Despite 63 cases of terrorism-related arrests and indictments of American citizens or residents in the U.S. and abroad since 2009 (see the report’s Appendix B), the report says “there remains no federal government agency or department specifically charged with identifying radicalization and interdicting the recruitment of U.S. citizens or residents for terrorism.”

This vacuum of leadership and policy regarding countering homegrown recruitment is often filled by the Federal Bureau of Investigations (FBI) working in the context of a criminal or terrorism case.  The report questions if this should be the primary role of the FBI or if other national security agencies like the Department of Homeland Security or the National Counterterrorism Center should do so.

Many civil liberty advocates say the government, including the FBI, can and should play a role in community policing, but focus on criminal behavior. A December 2009 report from the Muslim Public Affairs Council (MPAC) said law enforcement should allow Muslim communities to deal with the ideological and social components of radicalization. It says, “Unlike intelligence-led policing, community policing’s heavier reliance on community partnerships reduces negative impact on both community-police relations and democratic values.” This separation of responsibilities prevents law enforcement from creating an atmosphere in the communities that can lead to radicalization.

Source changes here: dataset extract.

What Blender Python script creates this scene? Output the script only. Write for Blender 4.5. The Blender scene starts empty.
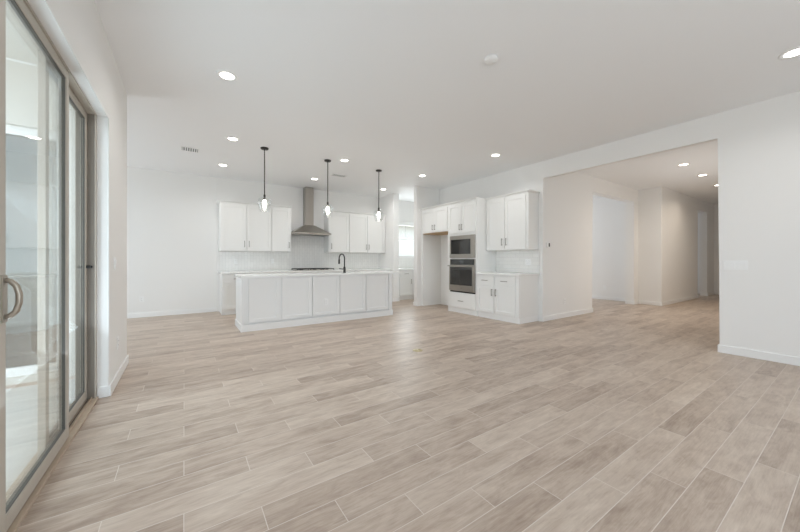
import bpy, bmesh, math, random
from mathutils import Vector, Matrix

# ------------------------------------------------------------------ camera, sky, light, exposure
sc = bpy.context.scene
COL = sc.collection
CAM_H, F_PX, HORIZON, YAW = 1.173, 319.24, 259.83, 0.5943
cd = bpy.data.cameras.new('camera')
cam = bpy.data.objects.new('camera', cd)
COL.objects.link(cam)
cam.location = (0, 0, CAM_H)
cam.rotation_euler = (math.pi/2, 0, -YAW)
cd.sensor_fit = 'HORIZONTAL'
cd.sensor_width = 36.0
cd.lens = F_PX*36.0/800.0
cd.shift_y = (HORIZON-266.0)/800.0
cd.clip_start = 0.02
sc.camera = cam

SKY = 6.0
w = bpy.data.worlds.new('sky')
sc.world = w
w.use_nodes = True
wn = w.node_tree.nodes
bg = wn['Background']
bg.inputs['Color'].default_value = (0.77, 0.885, 1.0, 1)
bg.inputs['Strength'].default_value = SKY

def portal(name, loc, rot, sx, sy):
    ld = bpy.data.lights.new(name, 'AREA')
    ld.shape = 'RECTANGLE'; ld.size = sx; ld.size_y = sy
    ld.cycles.is_portal = True
    o = bpy.data.objects.new(name, ld); COL.objects.link(o)
    o.location = loc; o.rotation_euler = rot
    return o
def area_lamp(name, loc, rot, sx, sy, energy, color=(1, 1, 1)):
    ld = bpy.data.lights.new(name, 'AREA')
    ld.shape = 'RECTANGLE'; ld.size = sx; ld.size_y = sy
    ld.energy = energy; ld.color = color
    o = bpy.data.objects.new(name, ld); COL.objects.link(o)
    o.location = loc; o.rotation_euler = rot
    return o
HP = math.pi/2
# area lamps point along local -Z:  (HP,0,0) -> +Y ; (-HP,0,0) -> -Y ; (0,HP,0) -> -X ; (0,-HP,0) -> +X
UP = math.radians(40)
area_lamp('fill_rear', (1.7, -2.62, 1.45), (HP+UP, 0, 0), 3.0, 2.2, 62, (0.75, 0.875, 1.0))  # added unseen fill behind the camera, tilted up to brighten the ceiling
area_lamp('daylight_sliding_door', (-1.15, 2.55, 1.2), (0, -HP-UP, 0), 2.2, 2.0, 36, (0.75, 0.875, 1.0))
area_lamp('daylight_nook', (-4.05, 6.5, 1.4), (0, -HP-UP, 0), 2.2, 2.6, 64, (0.75, 0.875, 1.0))
area_lamp('daylight_nook_patio', (-2.3, 4.45, 1.2), (HP+UP, 0, 0), 2.2, 2.0, 12, (0.75, 0.875, 1.0))
area_lamp('daylight_pantry', (5.86, 8.6, 1.75), (-HP-UP, 0, 0), 0.95, 1.05, 50, (0.93, 0.965, 1.0))
area_lamp('daylight_side_room', (8.8, 7.35, 1.6), (-HP, 0, 0), 1.8, 1.6, 55, (0.82, 0.91, 1.0))
area_lamp('daylight_far_room', (13.6, 5.6, 1.6), (-HP, 0, 0), 1.6, 1.6, 20, (0.88, 0.94, 1.0))
area_lamp('fill_hall', (8.2, 1.03, 1.7), (HP+.3, 0, 0), 2.4, 1.4, 30, (1.0, 0.955, 0.90))  # added hall fill; the wall behind this lamp has no window

sc.view_settings.view_transform = 'Standard'
sc.view_settings.look = 'None'
sc.view_settings.gamma = 1.0
sc.view_settings.use_curve_mapping = False
sc.view_settings.exposure = -0.53
sc.cycles.use_denoising = True
sc.cycles.max_bounces = 12
sc.cycles.diffuse_bounces = 7
sc.cycles.glossy_bounces = 6
sc.cycles.transmission_bounces = 8
sc.cycles.transparent_max_bounces = 32
sc.cycles.sample_clamp_indirect = 6.0
sc.cycles.caustics_reflective = False
sc.cycles.caustics_refractive = False

# ------------------------------------------------------------------ materials
def lin(c):
    return tuple((x/12.92 if x <= 0.04045 else ((x+0.055)/1.055)**2.4) for x in [v/255.0 for v in c])+(1,)
def mat(name, rgb, rough=0.5, metal=0.0, bump=0.0, bscale=200, emis=None, estr=0, coat=0.0):
    m = bpy.data.materials.new(name); m.use_nodes = True
    nt = m.node_tree; b = nt.nodes['Principled BSDF']
    b.inputs['Base Color'].default_value = lin(rgb)
    b.inputs['Roughness'].default_value = rough
    b.inputs['Metallic'].default_value = metal
    if coat: b.inputs['Coat Weight'].default_value = coat
    if emis:
        b.inputs['Emission Color'].default_value = (*emis, 1)
        b.inputs['Emission Strength'].default_value = estr
    tc = nt.nodes.new('ShaderNodeTexCoord')
    n = nt.nodes.new('ShaderNodeTexNoise'); n.inputs['Scale'].default_value = bscale
    n.inputs['Detail'].default_value = 3
    nt.links.new(tc.outputs['Object'], n.inputs['Vector'])
    if bump:
        bp = nt.nodes.new('ShaderNodeBump'); bp.inputs['Strength'].default_value = bump
        bp.inputs['Distance'].default_value = 0.002
        nt.links.new(n.outputs['Fac'], bp.inputs['Height'])
        nt.links.new(bp.outputs['Normal'], b.inputs['Normal'])
    else:                                   # faint roughness mottling
        mr = nt.nodes.new('ShaderNodeMapRange')
        mr.inputs['To Min'].default_value = max(0, rough-0.03); mr.inputs['To Max'].default_value = min(1, rough+0.03)
        nt.links.new(n.outputs['Fac'], mr.inputs['Value'])
        nt.links.new(mr.outputs['Result'], b.inputs['Roughness'])
    return m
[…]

The terror threat assessment also highlighted the need for all Americans, and not just the government or law enforcement, to participate in detecting and preventing terror attacks. Rather than plan and carry out large scale attacks like the ones on 9/11, the report says that small, inexpensive attacks by “jihadists that do not fit any particular ethnic, economic, educational, or social profile” have become the norm. Even failed plots, such as the one at New York’s Times Square in May 2010 that the report says cost approximately $12,000 to organize, “can still pay vast dividends in terms of publicity and attention” for the terrorist group. To better prevent these attacks, the report says it is “reckless to leave the task of combating terrorism only to the professionals when the changing nature of the threat requires that ordinary Americans play a larger support role in detecting and preventing terrorist activities.”